Photo Credit: Gabrielle Lurie va. S.F. Examiner

The owner of The Red Victorian, which had the mural on its wall painted during a 2010 SF spree by Banksy, was planning to paint over the Rat. But thanks to the group ‘Save the Banksy,’ “it was saved from the fate suffered by a number of other Banksys in the city that ended up being destroyed” and now makes it way back to San Francisco. > Read more at SF Weekly.

The Haight Street Rat weighs in at 420 pounds and will be mounted in the window of the gallery. It may be viewed from the street, which 836M sees as being a key aspect of the exhibit, since it allows the piece to be exhibited in its natural habitat, the street, yet afforded the protection it deserves.

Banksy’s “Haight Street Rat” Comes Home
January 21, 2015 through September 1, 2015
836M | 836 Montgomery St, San Francisco, CA
FREE to view from the street

Please note the gallery is closed until September 26th but you can view the Haight Street Rat from the street.

About the Work

The Haight Street Rat features a rat sporting a Che Guevara beret while he draws a red line with a marker pen and was originally on the side of The Red Victorian, a three-story bed and breakfast in San Francisco’s Haight District.

On the adjacent building, the following text appeared in red: “THIS IS WHERE I DRAW THE LINE.” Allegedly, this alluded to a neighborhood clothing store with a reputation for taking street artists’ works and printing them on T-shirts and other apparel for sale without giving artists credit or sharing revenue.

The mural was saved when the building was repainted.

“I think Banksy is the Andy Warhol of our time,” say Brian Greif, who helped bring the work back to SF. “But unlike Warhol, whose work was often unabashedly commercial and is housed in private collections and museums all over the world, Banksy’s work needs to be preserved for the public.

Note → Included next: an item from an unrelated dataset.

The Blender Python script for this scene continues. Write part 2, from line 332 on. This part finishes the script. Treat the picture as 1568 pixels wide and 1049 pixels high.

My goal is to exhibit the Haight Street Rat in a manner that generates discussion about the importance of Street Art.”

Photo credit: Warholian

Photo credit: Greg Goodman | Flickr

836M is a non-commercial gallery space in San Francisco dedicated to the notion that thought provoking ideas can entertain, energize and inspire. 

Over the course of the six-month Banksy exhibition, 836M—which operates under the auspices of Next World Group, an international investment firm, along with its philanthropic arms, Amplifiers and Erol—will stage a series of talks and events in the gallery aimed at discussing Banksy and Street Art, with the first scheduled for February, followed by others in March and May.